The shuttles were grounded after one of the spacecraft Columbia crashed on February 1, 2003. Since then crews and supplies to the ISS have been delivered only by Russian manned Soyuz craft and Progress freighters.
A spokesman for the Gagarin cosmonaut-training centre told RIA Novosti that the next, 10th, ISS crew is flying on Monday for Baikonur, where on October 14 they will blast off aboard a Soyuz-TMA spacecraft.
The main crew of the ISS-10 expedition will consist of two men - cosmonaut Salizhan Sharipov (Russia) and astronaut Leroy Chiao (US).
"Their flight is to last 180 days. At the same time, Yury Shargin, a representative of the Space Forces of Russia, will for the first time go on a 10-day mission. He will return to Earth on October 24, together with Russia's Gennady Padalka and American Michael Finck, whose stay in the orbit is winding up," the spokesman said.

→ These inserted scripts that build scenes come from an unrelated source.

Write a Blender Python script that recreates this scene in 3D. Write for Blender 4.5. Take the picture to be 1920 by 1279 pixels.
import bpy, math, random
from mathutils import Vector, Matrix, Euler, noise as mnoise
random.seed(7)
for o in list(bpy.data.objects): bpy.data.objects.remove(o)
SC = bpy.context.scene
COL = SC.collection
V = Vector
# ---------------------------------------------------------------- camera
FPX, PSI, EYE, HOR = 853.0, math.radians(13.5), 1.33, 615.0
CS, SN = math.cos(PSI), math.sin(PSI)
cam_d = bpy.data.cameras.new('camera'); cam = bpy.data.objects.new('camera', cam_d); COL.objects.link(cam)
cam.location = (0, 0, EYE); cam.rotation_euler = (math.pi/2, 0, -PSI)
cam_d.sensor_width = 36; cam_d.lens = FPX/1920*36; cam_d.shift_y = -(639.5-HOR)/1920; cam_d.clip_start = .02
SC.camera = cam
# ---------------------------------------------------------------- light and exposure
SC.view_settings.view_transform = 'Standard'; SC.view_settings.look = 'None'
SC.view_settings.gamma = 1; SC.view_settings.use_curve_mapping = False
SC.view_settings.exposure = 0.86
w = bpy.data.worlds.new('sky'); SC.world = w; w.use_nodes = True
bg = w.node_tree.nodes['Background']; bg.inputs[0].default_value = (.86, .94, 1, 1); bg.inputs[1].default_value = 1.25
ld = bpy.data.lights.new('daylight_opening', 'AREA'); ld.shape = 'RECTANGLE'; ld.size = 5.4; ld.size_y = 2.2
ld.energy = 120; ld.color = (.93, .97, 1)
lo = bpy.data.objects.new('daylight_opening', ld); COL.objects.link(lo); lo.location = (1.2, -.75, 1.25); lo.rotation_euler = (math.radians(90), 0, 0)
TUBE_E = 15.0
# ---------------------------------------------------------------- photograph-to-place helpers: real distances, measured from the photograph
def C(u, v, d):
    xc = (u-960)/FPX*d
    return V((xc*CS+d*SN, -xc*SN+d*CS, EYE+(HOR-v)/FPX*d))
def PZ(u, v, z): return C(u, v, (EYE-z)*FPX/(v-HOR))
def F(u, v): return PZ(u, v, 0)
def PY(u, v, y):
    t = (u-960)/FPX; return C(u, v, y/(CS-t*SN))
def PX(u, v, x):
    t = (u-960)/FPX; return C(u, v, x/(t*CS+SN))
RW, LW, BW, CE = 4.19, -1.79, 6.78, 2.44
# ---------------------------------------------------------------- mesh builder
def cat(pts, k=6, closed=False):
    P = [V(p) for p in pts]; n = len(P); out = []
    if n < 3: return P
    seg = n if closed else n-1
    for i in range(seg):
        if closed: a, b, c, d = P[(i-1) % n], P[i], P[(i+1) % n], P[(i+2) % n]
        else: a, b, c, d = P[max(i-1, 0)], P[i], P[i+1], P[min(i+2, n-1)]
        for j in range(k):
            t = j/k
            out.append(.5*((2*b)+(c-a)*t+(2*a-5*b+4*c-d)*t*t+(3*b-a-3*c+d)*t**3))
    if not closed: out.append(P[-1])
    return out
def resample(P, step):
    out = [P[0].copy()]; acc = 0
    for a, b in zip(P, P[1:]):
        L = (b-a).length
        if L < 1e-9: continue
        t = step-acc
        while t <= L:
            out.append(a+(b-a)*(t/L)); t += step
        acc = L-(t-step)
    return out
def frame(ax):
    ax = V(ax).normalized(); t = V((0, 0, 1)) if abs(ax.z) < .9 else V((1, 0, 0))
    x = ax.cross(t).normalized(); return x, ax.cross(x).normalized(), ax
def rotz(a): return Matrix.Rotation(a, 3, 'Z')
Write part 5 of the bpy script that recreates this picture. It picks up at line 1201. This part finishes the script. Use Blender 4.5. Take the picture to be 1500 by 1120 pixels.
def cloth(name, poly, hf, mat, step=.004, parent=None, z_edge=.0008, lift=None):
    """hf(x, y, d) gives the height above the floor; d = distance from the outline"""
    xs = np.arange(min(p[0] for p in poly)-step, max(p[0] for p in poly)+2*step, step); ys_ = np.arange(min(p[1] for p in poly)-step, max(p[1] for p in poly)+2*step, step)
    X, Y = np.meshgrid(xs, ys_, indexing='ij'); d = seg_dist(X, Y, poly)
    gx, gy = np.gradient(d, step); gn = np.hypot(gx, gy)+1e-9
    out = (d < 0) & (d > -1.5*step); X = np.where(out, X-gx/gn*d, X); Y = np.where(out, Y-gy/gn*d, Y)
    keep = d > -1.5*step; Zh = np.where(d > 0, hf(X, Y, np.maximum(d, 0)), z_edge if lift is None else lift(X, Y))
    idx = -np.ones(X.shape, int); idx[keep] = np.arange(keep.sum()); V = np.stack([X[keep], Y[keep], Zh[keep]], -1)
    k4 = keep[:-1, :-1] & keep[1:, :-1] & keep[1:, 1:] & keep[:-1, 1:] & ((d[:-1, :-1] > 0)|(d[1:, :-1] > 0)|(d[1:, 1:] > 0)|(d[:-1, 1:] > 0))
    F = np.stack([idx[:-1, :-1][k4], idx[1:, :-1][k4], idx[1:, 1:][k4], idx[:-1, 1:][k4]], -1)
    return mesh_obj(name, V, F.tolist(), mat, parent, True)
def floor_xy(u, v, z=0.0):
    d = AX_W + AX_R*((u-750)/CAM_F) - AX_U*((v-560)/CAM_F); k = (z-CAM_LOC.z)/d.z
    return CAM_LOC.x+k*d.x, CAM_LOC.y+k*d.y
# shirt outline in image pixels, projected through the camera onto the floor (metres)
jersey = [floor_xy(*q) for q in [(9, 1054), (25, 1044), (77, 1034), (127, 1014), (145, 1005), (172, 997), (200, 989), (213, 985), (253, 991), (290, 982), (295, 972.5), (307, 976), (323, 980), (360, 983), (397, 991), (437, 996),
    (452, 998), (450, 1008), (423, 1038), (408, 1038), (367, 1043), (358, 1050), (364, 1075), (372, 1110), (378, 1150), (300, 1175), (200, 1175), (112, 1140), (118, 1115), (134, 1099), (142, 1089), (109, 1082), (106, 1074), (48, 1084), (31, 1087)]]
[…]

For technical reasons, the blast-off of the Soyuz-TMA from Baikonur to the ISS has been twice pushed back, and is finally set for October 14. "Specialists found it necessary to move the launch of the Soyuz-TMA from October 9 to October 11, and then to October 14," the official spokesman, Vyacheslav Davidenko, said.
Valery Lyndin, an official spokesman for Central Mission Control, told RIA Novosti that the Soyuz-TMA is scheduled to dock with the ISS on October 15 in an automatic mode.